Past governmental policies have always been predicated on flawed assumptions and incorrect causal factors.
While the government continues to blame everyone else except itself, a closer historical analysis of the origins of the crises indicates otherwise. The government through its own acts of commission and omission has been the major instigator and architect of the crises.
Political convenience has continued to override economic rationale. Events that immediately spring to mind include: the haphazard land reform exercise and subsequent disturbances on farms, unbudgeted compensation to war veterans, the Congo war, the muzzling of the independent press and the harassment of trade unions and the opposition among others.
Experiences from a number of countries have shown that there is a positive correlation between bad politics and economic decline. Bad politics defeats good economics.
Our situation has taught us that economic prescriptions can only work up to a certain threshold beyond which they are rendered ineffectual unless they are complemented by political reforms.

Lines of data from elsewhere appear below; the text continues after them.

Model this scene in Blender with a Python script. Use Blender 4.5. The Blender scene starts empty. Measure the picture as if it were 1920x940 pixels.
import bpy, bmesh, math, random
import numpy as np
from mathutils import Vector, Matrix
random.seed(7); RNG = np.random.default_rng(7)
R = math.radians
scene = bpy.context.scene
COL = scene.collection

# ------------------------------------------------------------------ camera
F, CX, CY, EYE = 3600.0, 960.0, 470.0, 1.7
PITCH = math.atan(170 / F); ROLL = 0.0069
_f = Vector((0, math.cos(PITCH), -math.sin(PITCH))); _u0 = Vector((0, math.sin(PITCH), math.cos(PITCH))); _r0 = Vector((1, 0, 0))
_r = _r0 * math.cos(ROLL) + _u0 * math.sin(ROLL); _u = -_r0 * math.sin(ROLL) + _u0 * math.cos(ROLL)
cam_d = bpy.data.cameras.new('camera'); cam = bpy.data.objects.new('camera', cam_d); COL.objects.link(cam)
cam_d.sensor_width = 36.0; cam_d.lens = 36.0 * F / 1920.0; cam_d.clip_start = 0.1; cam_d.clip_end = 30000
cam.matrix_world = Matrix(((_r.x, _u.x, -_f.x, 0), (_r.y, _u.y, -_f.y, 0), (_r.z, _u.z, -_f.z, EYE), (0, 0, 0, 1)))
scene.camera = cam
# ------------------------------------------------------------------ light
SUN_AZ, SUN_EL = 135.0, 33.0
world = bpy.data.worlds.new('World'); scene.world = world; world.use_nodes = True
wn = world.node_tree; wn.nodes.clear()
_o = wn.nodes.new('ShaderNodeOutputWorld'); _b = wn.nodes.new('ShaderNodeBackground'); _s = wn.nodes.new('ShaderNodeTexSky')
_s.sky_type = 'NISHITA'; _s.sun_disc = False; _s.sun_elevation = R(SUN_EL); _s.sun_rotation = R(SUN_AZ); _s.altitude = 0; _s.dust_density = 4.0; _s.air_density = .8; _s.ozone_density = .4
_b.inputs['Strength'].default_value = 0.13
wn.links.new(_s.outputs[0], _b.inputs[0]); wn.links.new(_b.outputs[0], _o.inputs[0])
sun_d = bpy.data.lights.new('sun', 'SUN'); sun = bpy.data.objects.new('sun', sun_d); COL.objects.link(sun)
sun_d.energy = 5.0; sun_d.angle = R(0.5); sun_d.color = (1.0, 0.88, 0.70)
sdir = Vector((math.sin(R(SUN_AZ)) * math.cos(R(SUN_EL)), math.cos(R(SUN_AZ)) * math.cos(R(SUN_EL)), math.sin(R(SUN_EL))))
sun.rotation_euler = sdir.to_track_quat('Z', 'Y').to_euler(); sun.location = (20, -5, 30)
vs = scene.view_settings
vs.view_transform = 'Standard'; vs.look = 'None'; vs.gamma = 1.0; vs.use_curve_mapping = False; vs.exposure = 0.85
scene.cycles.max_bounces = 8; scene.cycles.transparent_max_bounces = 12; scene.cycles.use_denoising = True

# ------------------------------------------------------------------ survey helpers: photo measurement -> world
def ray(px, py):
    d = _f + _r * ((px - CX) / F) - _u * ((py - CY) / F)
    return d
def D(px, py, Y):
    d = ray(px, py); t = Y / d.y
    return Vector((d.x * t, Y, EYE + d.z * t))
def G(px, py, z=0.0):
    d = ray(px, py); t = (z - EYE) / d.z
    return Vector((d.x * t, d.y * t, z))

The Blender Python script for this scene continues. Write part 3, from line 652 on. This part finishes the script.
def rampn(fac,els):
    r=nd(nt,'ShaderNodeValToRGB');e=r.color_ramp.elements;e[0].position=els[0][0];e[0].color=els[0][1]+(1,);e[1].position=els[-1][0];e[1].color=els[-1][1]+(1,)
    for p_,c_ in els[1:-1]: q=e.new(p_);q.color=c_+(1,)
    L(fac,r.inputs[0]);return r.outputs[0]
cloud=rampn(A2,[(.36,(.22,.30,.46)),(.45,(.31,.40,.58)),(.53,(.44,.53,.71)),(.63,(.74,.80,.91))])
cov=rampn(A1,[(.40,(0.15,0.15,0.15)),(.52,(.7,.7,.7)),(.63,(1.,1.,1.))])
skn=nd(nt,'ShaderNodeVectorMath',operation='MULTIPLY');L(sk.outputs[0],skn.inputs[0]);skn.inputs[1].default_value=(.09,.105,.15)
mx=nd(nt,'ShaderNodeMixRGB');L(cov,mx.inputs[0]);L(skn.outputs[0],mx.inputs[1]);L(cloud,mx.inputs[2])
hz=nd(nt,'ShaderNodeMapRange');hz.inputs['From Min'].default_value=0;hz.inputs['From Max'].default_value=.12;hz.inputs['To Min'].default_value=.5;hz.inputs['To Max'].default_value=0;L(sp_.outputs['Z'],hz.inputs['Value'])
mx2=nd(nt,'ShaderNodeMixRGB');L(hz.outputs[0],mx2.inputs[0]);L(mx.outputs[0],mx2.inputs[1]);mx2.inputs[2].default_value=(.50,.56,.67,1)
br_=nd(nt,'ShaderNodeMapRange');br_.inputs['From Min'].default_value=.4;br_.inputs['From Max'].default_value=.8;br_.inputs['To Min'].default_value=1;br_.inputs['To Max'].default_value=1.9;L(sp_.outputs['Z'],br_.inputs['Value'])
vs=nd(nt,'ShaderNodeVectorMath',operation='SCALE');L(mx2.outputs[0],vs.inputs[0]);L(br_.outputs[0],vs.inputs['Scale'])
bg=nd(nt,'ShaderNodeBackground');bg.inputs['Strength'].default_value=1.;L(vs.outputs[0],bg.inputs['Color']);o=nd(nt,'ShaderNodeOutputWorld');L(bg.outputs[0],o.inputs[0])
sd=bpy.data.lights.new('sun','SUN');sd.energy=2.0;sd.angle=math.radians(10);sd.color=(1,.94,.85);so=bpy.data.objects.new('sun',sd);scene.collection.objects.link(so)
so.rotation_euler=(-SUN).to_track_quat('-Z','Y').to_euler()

While a lot has been said about "sanctions", paradoxically trade statistics actually indicate that the trade balance between Zimbabwe and the West is favourable.
In any event, the withdrawal of balance-of-payments support, lines of credit, foreign direct investment and the so-called deliberate efforts to undermine our economic turnaround initiatives is a direct response to the implementation of wrong-headed policies on the part of the government and the deteriorating internal governance, and in particular the lack of respect for human and trade union rights, international norms and standards.
Government officials also continue to scorn and deride international leaders at every international gathering. In a way, Zimbabwe invited such measures due to its obstinacy, which in fact led to the country opting out of the Commonwealth. In this regard, it is the country that must reform, and not the other way round.
To add insult to injury the government continues to view other stakeholders in the economy with disdain and suspicion believing that it has a monopoly of solutions to the problems afflicting the country.
A case in point is the NEDPP which was implemented in April 2006.
This ill-fated programme was crafted without an iota of input from a number of stakeholders such as labour and other non-state actors save for a few elite business people.
Business has now, however, learnt the hard way that the government was never really sincere as some of their members were recently brought before the courts for flouting price controls.
Institutions established to promote social dialogue such as the Tripartite Negotiating Forum remain largely marginalised and ineffective. Therefore NEDPP was doomed right from the onset. Indications by the government that most if not all of the NEDPP objectives were not met therefore do not come as a major surprise.
However, it also has to be made clear that even if there had been stakeholder consultations there has been a dearth of firm political will and commitment to resolve the crises besides the usual rhetorical statements by government officials.
The prospects for the Zimbabwean economy going forward do not look bright at all as the government seems to be lacking the necessary political will to resolve the crises. The International Monetary Fund in its World Economic Outlook report forecast that inflation will reach an average of 4 279% in 2007 unless there are fundamental political and economic reforms. This leaves the position of the ordinary person more precarious and tenuous.
However, on a brighter note the situation though dire is not a lost cause. The starting point for any sustainable turnaround ought to be the resolution of the "political risk factor" as identified in the Kadoma Declaration.
The Kadoma Declaration deals with the political issues such as the restoration of good governance, restoration of normalcy and in particular relations with development partners.
The declaration spells out in detail what has to be done to deal with the "political risk factor". This includes, among others, the restoration of the rule of law and good governance and the de-politicisation of public institutions and the restoration of relations with development partners.
* Prosper Chitambara is an economist with the Labour and Economic Development Research Institute of Zimbabwe.